* [EXERCISE] Look through the lines and report how many include the word "parts", giving nothing but the number.

+ + +

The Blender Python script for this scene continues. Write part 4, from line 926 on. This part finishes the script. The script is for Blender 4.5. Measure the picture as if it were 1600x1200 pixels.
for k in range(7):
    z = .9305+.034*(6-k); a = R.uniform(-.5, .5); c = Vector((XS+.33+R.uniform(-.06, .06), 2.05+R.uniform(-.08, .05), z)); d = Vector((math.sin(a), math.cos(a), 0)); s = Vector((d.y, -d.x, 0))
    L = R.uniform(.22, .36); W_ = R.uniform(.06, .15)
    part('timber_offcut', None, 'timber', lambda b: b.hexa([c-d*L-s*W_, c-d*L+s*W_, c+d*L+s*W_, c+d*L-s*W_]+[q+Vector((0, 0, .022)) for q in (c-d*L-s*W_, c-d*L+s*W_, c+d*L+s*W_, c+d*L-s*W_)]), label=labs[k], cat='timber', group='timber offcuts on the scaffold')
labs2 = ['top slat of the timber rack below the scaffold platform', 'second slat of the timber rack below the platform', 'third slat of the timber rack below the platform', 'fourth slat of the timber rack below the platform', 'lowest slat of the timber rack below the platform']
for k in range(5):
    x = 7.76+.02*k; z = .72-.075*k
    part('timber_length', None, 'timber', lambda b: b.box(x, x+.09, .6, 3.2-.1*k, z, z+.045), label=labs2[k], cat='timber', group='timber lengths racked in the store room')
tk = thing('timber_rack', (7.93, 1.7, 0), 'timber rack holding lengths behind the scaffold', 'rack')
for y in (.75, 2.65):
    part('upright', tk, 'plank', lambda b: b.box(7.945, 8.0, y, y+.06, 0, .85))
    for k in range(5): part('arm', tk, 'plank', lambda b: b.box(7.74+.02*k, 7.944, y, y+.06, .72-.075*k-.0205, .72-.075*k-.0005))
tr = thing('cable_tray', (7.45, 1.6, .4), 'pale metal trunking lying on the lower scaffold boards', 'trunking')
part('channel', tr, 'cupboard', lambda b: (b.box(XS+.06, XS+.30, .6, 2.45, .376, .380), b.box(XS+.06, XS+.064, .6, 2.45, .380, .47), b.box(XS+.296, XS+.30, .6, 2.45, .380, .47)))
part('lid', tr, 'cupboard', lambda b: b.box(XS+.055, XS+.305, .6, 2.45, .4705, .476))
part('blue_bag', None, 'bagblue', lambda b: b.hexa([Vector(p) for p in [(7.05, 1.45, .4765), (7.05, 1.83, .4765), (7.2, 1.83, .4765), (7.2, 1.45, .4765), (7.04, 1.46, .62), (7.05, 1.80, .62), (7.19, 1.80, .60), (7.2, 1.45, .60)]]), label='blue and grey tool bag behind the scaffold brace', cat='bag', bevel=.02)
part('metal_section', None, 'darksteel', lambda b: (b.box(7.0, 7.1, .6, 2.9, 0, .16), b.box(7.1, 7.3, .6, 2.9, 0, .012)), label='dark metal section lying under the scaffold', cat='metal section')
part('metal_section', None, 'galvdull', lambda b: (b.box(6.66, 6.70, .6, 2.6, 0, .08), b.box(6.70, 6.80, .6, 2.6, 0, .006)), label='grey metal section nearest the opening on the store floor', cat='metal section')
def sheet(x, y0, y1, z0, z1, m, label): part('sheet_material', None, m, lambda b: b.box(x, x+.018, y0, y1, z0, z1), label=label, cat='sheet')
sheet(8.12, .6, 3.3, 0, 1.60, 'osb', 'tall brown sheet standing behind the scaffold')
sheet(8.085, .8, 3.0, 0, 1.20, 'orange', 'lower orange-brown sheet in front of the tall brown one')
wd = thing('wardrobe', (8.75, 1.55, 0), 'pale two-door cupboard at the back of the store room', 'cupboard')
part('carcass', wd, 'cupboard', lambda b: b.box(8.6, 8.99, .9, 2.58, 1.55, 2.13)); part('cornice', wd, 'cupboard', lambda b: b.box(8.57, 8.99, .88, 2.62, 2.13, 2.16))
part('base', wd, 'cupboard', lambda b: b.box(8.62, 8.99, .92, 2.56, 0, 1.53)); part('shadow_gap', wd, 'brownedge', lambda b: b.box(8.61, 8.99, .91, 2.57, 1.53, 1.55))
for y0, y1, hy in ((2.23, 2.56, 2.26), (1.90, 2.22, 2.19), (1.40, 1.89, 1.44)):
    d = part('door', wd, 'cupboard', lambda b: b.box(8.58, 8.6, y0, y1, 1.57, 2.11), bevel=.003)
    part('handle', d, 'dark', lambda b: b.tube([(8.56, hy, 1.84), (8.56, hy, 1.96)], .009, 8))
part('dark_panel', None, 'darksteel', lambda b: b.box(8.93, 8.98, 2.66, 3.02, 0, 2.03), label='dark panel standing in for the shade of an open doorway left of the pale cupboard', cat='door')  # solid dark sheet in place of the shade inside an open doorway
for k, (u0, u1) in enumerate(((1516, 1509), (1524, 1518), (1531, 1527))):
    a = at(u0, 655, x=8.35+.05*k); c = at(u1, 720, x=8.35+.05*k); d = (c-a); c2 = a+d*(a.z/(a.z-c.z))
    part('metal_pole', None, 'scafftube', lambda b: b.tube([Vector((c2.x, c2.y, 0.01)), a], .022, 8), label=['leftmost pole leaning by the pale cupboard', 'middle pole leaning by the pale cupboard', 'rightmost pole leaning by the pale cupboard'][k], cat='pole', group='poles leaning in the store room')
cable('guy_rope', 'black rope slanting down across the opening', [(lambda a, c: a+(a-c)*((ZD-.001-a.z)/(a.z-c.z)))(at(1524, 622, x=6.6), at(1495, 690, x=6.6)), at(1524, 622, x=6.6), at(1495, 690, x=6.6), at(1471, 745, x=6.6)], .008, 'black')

+ + +

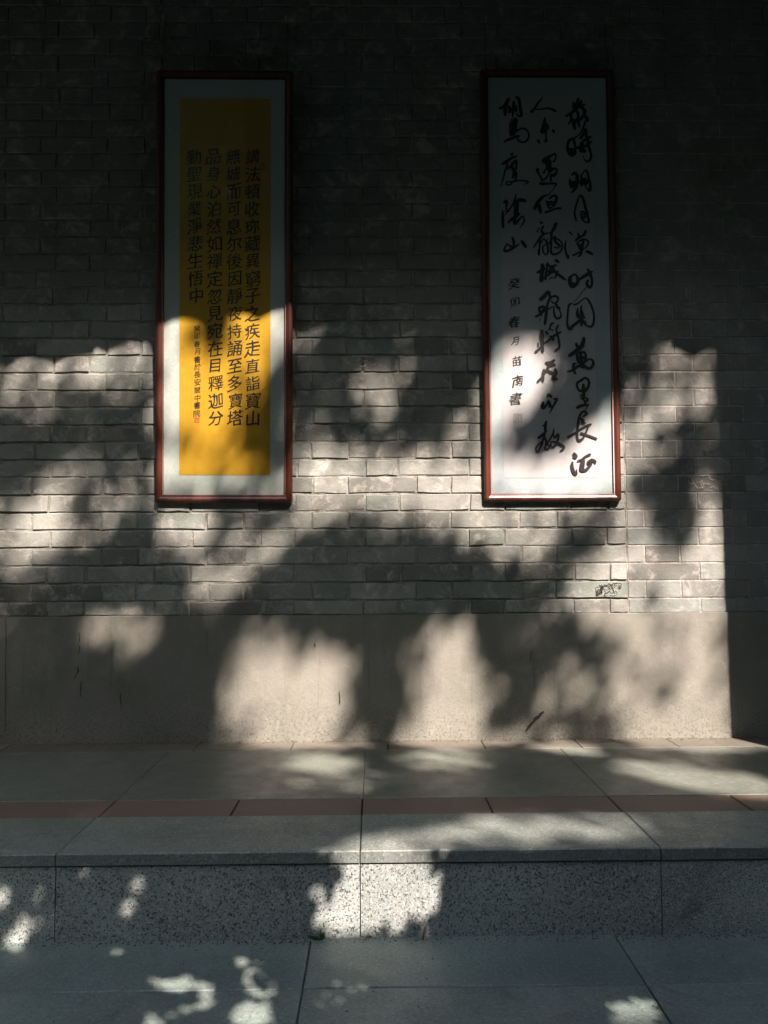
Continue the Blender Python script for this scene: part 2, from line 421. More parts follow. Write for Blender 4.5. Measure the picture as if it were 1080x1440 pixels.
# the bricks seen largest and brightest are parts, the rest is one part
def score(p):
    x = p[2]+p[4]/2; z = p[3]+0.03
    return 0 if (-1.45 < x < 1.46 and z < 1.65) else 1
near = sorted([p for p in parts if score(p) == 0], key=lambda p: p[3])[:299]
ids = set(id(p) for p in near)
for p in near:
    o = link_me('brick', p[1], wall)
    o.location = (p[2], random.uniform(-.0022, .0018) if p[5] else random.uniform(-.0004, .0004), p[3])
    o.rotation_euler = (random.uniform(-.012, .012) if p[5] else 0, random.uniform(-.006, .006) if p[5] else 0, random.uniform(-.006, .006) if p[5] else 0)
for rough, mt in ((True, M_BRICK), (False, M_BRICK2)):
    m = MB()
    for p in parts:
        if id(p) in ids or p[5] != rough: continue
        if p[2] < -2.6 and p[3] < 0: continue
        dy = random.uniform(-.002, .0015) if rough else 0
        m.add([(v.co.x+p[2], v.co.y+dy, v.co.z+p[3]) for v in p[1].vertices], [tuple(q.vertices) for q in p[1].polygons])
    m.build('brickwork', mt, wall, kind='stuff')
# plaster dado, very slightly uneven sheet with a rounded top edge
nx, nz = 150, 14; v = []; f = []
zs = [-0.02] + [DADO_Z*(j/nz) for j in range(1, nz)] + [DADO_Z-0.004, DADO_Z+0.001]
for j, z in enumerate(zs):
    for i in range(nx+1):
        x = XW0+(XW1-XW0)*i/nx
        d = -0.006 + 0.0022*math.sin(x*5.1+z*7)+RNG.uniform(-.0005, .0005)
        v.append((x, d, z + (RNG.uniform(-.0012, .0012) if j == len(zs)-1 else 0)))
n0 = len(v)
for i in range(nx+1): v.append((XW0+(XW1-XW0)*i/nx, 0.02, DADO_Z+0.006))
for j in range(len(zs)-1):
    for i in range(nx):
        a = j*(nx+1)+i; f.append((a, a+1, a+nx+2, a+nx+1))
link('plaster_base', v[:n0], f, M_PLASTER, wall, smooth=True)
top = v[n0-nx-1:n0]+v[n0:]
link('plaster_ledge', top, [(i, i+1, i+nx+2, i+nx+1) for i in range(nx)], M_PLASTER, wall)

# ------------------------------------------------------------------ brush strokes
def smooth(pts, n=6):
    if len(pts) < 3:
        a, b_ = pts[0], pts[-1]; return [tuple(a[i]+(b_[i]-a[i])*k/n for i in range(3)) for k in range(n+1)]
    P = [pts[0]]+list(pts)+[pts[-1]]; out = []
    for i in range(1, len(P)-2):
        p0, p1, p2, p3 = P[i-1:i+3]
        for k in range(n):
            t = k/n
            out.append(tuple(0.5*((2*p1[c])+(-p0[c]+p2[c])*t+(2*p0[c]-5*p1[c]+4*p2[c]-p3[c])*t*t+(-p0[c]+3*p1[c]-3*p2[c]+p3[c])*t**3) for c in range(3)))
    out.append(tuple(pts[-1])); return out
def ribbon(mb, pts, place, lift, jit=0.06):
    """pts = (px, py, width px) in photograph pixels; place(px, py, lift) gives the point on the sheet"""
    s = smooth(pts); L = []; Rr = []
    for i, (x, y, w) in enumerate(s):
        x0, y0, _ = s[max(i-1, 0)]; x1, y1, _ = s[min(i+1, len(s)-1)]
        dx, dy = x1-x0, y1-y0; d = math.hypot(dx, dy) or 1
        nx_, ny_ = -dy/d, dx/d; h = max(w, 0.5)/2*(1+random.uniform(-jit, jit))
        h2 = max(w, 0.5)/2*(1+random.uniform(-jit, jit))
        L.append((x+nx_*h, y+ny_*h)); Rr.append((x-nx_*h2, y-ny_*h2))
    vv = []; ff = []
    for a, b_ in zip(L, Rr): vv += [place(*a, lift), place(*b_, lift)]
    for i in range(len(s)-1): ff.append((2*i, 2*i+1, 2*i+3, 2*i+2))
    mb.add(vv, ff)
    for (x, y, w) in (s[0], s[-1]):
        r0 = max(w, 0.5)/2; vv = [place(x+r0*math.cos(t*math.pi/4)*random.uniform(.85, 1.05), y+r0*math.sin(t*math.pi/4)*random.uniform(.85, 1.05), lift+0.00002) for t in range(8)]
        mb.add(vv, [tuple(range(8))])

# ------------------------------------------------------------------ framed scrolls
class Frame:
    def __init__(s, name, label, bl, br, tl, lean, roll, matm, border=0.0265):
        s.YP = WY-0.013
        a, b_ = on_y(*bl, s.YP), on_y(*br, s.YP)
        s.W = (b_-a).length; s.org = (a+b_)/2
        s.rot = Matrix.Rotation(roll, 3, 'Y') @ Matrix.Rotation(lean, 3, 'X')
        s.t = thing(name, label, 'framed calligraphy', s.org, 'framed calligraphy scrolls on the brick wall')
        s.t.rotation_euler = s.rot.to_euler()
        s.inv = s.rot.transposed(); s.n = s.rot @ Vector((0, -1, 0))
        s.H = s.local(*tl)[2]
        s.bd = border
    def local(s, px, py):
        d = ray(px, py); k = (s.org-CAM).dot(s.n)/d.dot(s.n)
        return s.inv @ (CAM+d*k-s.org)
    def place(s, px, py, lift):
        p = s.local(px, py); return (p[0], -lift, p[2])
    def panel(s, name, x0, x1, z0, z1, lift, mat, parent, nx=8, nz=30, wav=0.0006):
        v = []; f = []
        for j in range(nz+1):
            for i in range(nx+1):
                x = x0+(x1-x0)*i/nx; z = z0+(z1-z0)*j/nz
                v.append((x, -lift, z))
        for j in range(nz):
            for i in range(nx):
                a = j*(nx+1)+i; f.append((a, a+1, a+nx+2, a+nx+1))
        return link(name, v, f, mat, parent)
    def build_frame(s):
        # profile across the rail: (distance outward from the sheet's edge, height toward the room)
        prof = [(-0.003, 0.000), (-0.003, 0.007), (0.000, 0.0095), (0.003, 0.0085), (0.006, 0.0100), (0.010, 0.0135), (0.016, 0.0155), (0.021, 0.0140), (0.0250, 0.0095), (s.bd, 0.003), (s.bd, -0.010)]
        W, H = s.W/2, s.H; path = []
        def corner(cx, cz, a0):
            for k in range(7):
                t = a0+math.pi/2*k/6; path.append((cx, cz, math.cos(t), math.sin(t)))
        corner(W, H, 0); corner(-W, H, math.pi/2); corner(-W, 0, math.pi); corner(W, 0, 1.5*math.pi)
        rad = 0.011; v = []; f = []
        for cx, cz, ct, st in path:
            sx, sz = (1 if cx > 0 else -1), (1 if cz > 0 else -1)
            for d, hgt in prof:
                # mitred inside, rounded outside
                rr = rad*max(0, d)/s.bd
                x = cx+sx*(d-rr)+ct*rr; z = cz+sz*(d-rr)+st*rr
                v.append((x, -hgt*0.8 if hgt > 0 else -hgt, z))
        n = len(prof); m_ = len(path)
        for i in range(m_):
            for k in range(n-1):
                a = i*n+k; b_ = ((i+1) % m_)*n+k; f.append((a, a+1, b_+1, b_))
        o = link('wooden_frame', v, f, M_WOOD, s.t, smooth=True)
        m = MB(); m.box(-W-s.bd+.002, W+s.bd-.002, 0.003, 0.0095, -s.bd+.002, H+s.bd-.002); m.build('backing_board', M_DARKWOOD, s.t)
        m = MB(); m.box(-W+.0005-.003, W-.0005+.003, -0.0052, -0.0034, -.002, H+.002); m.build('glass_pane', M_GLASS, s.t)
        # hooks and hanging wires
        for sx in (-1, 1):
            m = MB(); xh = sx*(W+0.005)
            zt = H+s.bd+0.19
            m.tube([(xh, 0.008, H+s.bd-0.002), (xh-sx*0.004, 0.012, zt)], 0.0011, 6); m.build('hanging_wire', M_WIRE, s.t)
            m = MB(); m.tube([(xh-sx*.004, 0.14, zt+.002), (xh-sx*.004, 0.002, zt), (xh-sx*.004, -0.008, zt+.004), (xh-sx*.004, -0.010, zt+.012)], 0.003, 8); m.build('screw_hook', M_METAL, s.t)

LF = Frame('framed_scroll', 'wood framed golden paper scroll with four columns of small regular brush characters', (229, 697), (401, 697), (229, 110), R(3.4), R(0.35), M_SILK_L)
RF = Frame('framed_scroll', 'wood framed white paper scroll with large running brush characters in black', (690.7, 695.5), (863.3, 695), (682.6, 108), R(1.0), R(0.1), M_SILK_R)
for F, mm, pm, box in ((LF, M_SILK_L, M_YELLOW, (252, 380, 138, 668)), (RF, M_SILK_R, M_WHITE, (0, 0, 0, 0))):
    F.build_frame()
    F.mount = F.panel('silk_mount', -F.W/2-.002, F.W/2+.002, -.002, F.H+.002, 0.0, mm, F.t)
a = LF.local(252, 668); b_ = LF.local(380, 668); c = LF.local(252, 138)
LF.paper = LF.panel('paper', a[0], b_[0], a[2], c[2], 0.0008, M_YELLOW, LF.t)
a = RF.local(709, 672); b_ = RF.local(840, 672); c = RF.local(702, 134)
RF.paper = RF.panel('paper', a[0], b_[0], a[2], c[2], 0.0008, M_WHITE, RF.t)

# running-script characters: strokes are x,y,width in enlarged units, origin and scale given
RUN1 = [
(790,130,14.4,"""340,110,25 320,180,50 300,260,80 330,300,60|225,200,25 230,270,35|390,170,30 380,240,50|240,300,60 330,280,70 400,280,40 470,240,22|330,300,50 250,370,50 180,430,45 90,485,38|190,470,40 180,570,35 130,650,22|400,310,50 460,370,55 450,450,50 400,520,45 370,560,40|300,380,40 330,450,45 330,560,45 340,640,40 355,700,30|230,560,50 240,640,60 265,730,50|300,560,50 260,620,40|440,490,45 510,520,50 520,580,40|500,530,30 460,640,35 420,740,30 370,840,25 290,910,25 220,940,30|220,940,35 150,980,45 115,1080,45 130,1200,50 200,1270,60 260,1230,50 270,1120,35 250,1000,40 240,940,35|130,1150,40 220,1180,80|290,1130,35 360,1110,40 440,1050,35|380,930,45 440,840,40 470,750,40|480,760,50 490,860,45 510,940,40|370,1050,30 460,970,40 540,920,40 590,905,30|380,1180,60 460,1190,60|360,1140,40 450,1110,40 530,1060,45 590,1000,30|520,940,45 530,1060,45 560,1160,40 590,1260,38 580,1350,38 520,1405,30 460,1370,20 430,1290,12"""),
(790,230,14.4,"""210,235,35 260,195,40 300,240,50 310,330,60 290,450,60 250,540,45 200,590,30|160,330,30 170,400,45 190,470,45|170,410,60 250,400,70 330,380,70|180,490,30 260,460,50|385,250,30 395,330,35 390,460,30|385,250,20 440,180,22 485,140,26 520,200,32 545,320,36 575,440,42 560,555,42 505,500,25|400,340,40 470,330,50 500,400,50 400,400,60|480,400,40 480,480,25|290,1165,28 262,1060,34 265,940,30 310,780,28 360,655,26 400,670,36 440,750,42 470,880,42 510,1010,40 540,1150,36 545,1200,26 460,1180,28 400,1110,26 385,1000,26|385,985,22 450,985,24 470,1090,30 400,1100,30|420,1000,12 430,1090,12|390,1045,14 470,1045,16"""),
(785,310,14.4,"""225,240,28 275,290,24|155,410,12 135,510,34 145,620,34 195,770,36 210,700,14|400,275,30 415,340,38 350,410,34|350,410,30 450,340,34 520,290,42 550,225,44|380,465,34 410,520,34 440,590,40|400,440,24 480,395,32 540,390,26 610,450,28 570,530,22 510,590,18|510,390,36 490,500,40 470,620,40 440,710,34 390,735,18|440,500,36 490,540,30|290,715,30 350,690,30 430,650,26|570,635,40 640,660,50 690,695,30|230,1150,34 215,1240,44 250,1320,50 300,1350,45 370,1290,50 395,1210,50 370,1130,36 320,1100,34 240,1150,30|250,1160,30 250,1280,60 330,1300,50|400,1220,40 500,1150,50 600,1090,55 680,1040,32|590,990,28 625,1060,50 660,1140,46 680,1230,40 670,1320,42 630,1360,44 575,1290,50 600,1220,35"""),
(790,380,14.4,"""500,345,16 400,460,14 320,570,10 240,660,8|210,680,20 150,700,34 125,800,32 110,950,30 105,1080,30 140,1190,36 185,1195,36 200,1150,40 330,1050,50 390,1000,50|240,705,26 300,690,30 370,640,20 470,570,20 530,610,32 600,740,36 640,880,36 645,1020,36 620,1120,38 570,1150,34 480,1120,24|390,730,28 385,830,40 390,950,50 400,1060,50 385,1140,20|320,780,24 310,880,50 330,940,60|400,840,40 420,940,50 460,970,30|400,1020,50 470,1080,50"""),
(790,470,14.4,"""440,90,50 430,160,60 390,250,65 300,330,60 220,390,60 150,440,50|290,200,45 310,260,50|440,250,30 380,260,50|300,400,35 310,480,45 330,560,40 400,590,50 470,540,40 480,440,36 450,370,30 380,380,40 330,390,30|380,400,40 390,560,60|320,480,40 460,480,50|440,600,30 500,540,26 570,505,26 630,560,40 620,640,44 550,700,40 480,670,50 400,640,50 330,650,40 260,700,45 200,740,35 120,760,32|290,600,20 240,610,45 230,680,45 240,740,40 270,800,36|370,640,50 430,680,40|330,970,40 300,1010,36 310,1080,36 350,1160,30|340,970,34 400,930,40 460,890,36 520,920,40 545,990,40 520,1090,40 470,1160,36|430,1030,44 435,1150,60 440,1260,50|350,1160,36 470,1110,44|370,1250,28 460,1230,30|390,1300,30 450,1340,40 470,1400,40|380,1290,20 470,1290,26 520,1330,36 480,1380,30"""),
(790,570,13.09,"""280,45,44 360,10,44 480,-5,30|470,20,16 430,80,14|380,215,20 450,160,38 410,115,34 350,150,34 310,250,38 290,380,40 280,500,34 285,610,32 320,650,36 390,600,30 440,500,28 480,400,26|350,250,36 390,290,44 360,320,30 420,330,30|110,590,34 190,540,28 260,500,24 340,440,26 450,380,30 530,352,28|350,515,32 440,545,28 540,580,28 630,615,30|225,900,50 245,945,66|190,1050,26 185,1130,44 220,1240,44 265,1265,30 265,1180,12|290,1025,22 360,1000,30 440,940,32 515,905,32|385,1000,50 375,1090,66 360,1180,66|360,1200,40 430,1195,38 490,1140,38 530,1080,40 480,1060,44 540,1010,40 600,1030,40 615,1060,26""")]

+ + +

* [EXPECTED OUTPUT] 4